From a compiler-perspective it would also be nicer if we know ahead of running a proc macro whether it is cacheable (including by tracking files/env vars), or not at all. This would also make it possible to grab this information from the crate metadata, making it easier to integrate with, e.g., cargo, I believe. Probably can be worked around, but might add implementation time and complexity.

For context: I am the author of the PR that adds experimental caching for proc (derive) macros mentioned further up.

Thanks for reaching out.

The main motivation to emit this information only at the runtime of a proc-macro is that it might depend on the input and the environment of the proc macro. The Pre-RFC lists the following example:

This RFC proposes to provide this information by an explicit function call so that a proc-macro could conditionally opt-in to different caching strategies. Consider sqlx query! macro, that can connect to a database to perform checks for your SQL query. There is an alternative mode that only depends on local file information, enabled by the SQLX_OFFLINE environment variable. This macro could register itself as cacheable as long as the variable is set (by calling including SQLX_OFFLINE in the dependent_env_vars list for the Cache variant) and as long as the relevant offline files did not change (by including the relevant directory into the dependent_path list for the Cache variant). If the environment variable is unset the caching preconditions are invalided and the proc-macro is recompiled. It then connects to the database and can mark itself as DoNotCache as it relies on uncheckable extern state in this case.

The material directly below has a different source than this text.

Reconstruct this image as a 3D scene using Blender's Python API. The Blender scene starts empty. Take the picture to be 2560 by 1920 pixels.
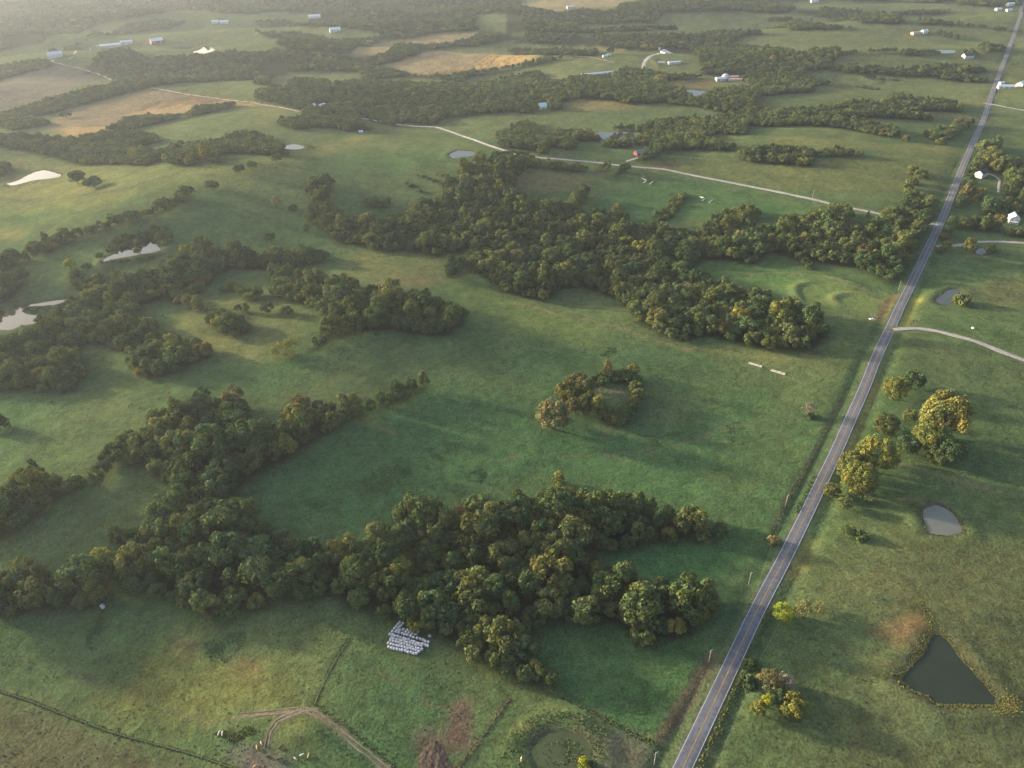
import bpy, math, random
import numpy as np
from mathutils import Matrix, Vector, Euler

scene = bpy.context.scene
C = scene.collection
rad = math.radians
RNG = random.Random(7)
NR = np.random.RandomState(11)

# ------------------------------------------------------------------ camera
CAM_H = 300.0
FOCAL = 1730.0                       # focal length in pixels of the 2560 px wide photograph
PITCH, ROLL = rad(34.5), rad(2.5)
cf = np.array([0, math.cos(PITCH), -math.sin(PITCH)])
r0 = np.array([1.0, 0, 0]); u0 = np.array([0, math.sin(PITCH), math.cos(PITCH)])
cr = r0 * math.cos(ROLL) - u0 * math.sin(ROLL)
cu = u0 * math.cos(ROLL) + r0 * math.sin(ROLL)
cam = bpy.data.cameras.new('camera')
cam.sensor_width = 36.0
cam.lens = 36.0 * FOCAL / 2560.0
cam.clip_start = 1.0
cam.clip_end = 90000.0
cam_o = bpy.data.objects.new('camera', cam); C.objects.link(cam_o)
cam_o.matrix_world = Matrix(((cr[0], cu[0], -cf[0], 0), (cr[1], cu[1], -cf[1], 0),
                             (cr[2], cu[2], -cf[2], CAM_H), (0, 0, 0, 1)))
scene.camera = cam_o

# ------------------------------------------------------------------ sky, sun, exposure
SUN_AZ, SUN_EL = rad(-66.0), rad(11.5)      # azimuth from +Y (the way the camera looks), left is negative
world = bpy.data.worlds.new('World'); scene.world = world
world.use_nodes = True
wn = world.node_tree.nodes; wl = world.node_tree.links
sky = wn.new('ShaderNodeTexSky'); sky.sky_type = 'NISHITA'; sky.sun_disc = False
sky.sun_elevation = SUN_EL; sky.sun_rotation = SUN_AZ
sky.air_density = 1.0; sky.dust_density = 5.0; sky.ozone_density = 1.3
wl.new(sky.outputs[0], wn['Background'].inputs[0])
wn['Background'].inputs[1].default_value = 0.15
sun = bpy.data.lights.new('sun', 'SUN'); sun.energy = 4.3; sun.angle = rad(3.5)
sun.color = (1.0, 0.83, 0.57)
sun_o = bpy.data.objects.new('sun', sun); C.objects.link(sun_o)
sdir = Vector((math.sin(SUN_AZ) * math.cos(SUN_EL), math.cos(SUN_AZ) * math.cos(SUN_EL), math.sin(SUN_EL)))
sun_o.rotation_euler = sdir.to_track_quat('Z', 'Y').to_euler()
sun_o.location = (-600, 300, 400)
vs = scene.view_settings
vs.view_transform = 'Standard'; vs.look = 'None'; vs.gamma = 1.0; vs.use_curve_mapping = False
vs.exposure = 1.62
scene.cycles.use_denoising = True
scene.cycles.max_bounces = 5; scene.cycles.diffuse_bounces = 2; scene.cycles.glossy_bounces = 2
scene.cycles.transmission_bounces = 2; scene.cycles.transparent_max_bounces = 4
scene.cycles.volume_bounces = 0
scene.cycles.sample_clamp_indirect = 4.0

# ------------------------------------------------------------------ land shape
_ph = np.random.RandomState(3)
WAVES = []
for lam, amp, n in ((620, 4.0, 4), (260, 1.5, 5), (110, 0.35, 5)):
    for k in range(n):
        a = _ph.uniform(0, 2 * math.pi)
        WAVES.append((2 * math.pi / (lam * _ph.uniform(.75, 1.3)), math.cos(a), math.sin(a), amp / math.sqrt(n), _ph.uniform(0, 6.28)))
# hills and hollows: x, y, height, spread across, spread along, turn
HILLS = [(60, 485, 9, 85, 70, 0), (-140, 520, 9, 70, 80, 0), (-385, 880, 34, 120, 150, .3), (-100, 178, 4.2, 42, 50, 0),
         (-20, 650, 6, 70, 50, 0), (330, 470, 4, 80, 90, 0), (230, 200, 3, 90, 60, 0), (-260, 700, -8, 120, 80, .4),
         (150, 620, -7, 160, 70, -.3), (10, 245, -5, 110, 40, .1), (620, 900, 9, 160, 90, 0), (-700, 1350, 14, 260, 160, 0),
         (-40, 950, 18, 190, 110, 0), (360, 1020, 8, 160, 80, .2), (-300, 340, 4, 60, 70, 0), (420, 560, -5, 90, 60, 0)]
def sstep(a, b, x):
    t = np.clip((x - a) / (b - a), 0, 1); return t * t * (3 - 2 * t)
def terr0(x, y):
    x = np.asarray(x, float); y = np.asarray(y, float)
    z = np.zeros_like(x + y)
    for k, cx, cy, amp, ph in WAVES:
        z = z + amp * np.sin(k * (x * cx + y * cy) + ph)
    for hx, hy, h, sx, sy, t in HILLS:
        dx, dy = x - hx, y - hy
        c, s = math.cos(t), math.sin(t)
        p, q = (dx * c + dy * s) / sx, (-dx * s + dy * c) / sy
        z = z + h * np.exp(-0.5 * (p * p + q * q))
    far = sstep(800, 2100, y)
    z = z + far * (18 * np.sin(2 * math.pi * (y + 0.22 * x + 60 * np.sin(x / 340.0)) / 430.0) + 9 * np.sin((y - .5 * x) / 190.0 + 1.3))
    z = z - 0.8
    return z

def rays(v):
    v = np.atleast_2d(np.asarray(v, float)) * (2560.0 / 2212.0)
    x = (v[:, 0] - 1280.0) / FOCAL; y = (960.0 - v[:, 1]) / FOCAL
    return cf[None] + x[:, None] * cr[None] + y[:, None] * cu[None]
TS = np.geomspace(150, 12000, 700)
def ground(v, lift=0.0):
    """world points on the land for points of the photograph (measured at 2212 px width)"""
    d = rays(v)
    X = d[:, 0:1] * TS; Y = d[:, 1:2] * TS; Z = CAM_H + d[:, 2:3] * TS
    below = Z < terr0(X, Y) + lift
    below[:, -1] = True
    i = np.argmax(below, axis=1); i = np.maximum(i, 1)
    a, b = TS[i - 1], TS[i]
    for _ in range(14):
        m = (a + b) / 2
        hit = CAM_H + d[:, 2] * m < terr0(d[:, 0] * m, d[:, 1] * m) + lift
        b = np.where(hit, m, b); a = np.where(hit, a, m)
    m = (a + b) / 2
    return np.stack([d[:, 0] * m, d[:, 1] * m], 1)

def tp(i, j, s):
    """points read in a 4x enlargement of cell (i, j) of the photograph"""
    return [(553.0 * i + float(q.split(',')[0]) / 4, 414.75 * j + float(q.split(',')[1]) / 4) for q in s.split()]
def tpw(i, j, s, lift=0.0):
    return ground(tp(i, j, s), lift)

def poly_sdf(P, x, y):
    """signed distance to polygon P, negative inside"""
    n = len(P); inside = np.zeros(x.shape, bool); d2 = np.full(x.shape, 1e18)
    for k in range(n):
        ax, ay = P[k]; bx, by = P[(k + 1) % n]
        ex, ey = bx - ax, by - ay
        L = ex * ex + ey * ey + 1e-9
        t = np.clip(((x - ax) * ex + (y - ay) * ey) / L, 0, 1)
        d2 = np.minimum(d2, (x - ax - t * ex) ** 2 + (y - ay - t * ey) ** 2)
        cond = (ay > y) != (by > y)
        xi = ax + (y - ay) * ex / (ey if abs(ey) > 1e-9 else 1e-9)
        inside ^= cond & (x < xi)
    d = np.sqrt(d2)
    return np.where(inside, -d, d)
def inside(P, x, y):
    ins = np.zeros(np.shape(x), bool)
    for k in range(len(P)):
        ax, ay = P[k]; bx, by = P[(k + 1) % len(P)]
        cond = (ay > y) != (by > y)
        xi = ax + (y - ay) * (bx - ax) / ((by - ay) if abs(by - ay) > 1e-9 else 1e-9)
        ins ^= cond & (x < xi)
    return ins
def line_dist(L, x, y):
    """distance to polyline, and position along it"""
    d2 = np.full(x.shape, 1e18); along = np.zeros(x.shape)
    for k in range(len(L) - 1):
        ax, ay = L[k]; bx, by = L[k + 1]
        ex, ey = bx - ax, by - ay
        t = np.clip(((x - ax) * ex + (y - ay) * ey) / (ex * ex + ey * ey + 1e-9), 0, 1)
        q = (x - ax - t * ex) ** 2 + (y - ay - t * ey) ** 2
        m = q < d2
        d2 = np.where(m, q, d2); along = np.where(m, k + t, along)
    return np.sqrt(d2), along
def spline(P, step):
    P = np.asarray(P, float)
    Q = np.vstack([2 * P[0] - P[1], P, 2 * P[-1] - P[-2]])
    out = []
    for k in range(1, len(Q) - 2):
        n = max(1, int(np.linalg.norm(Q[k + 1] - Q[k]) / step))
        for t in np.arange(n) / n:
            a, b, c, d = Q[k - 1], Q[k], Q[k + 1], Q[k + 2]
            out.append(0.5 * (2 * b + (c - a) * t + (2 * a - 5 * b + 4 * c - d) * t * t + (3 * b - a - 3 * c + d) * t ** 3))
    out.append(P[-1])
    return np.array(out)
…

This use-case wouldn't be possible if you need to declare everything upfront, although I'm not sure how bad that would be. (It might only affect sqlx)

If it makes the implementation much easier I would consider to go with explicitly declaring these information as part of the #[proc_macro_*] attributes. That should allow the compiler to query these information before executing the proc macro, right?

I intended for rerun_if_changed("lib.rs") to mean "rerun if the lib.rs that this proc-macro has been defined in has changed", i.e. the path would be relative to the definition of the proc macro (rerun_if_changed(file!()) is probably more self-describing) - because this mirrors what you do in build.rs with "rerun if the build.rs that this build script is in has changed".

Admittedly, this is non-sensical, of course we need to rerun if the definition of the proc-macro/build script changed! But again, we do this to tell the compiler to activate its change tracking, which it otherwise can't, because of backwards compatibility, and because you don't want that in certain cases like sqlx::query!.

Note that I agree that this is subtle, and I'm not against a better design here; I just argue that whatever we do end up with, it has to be the same for proc macros and build scripts.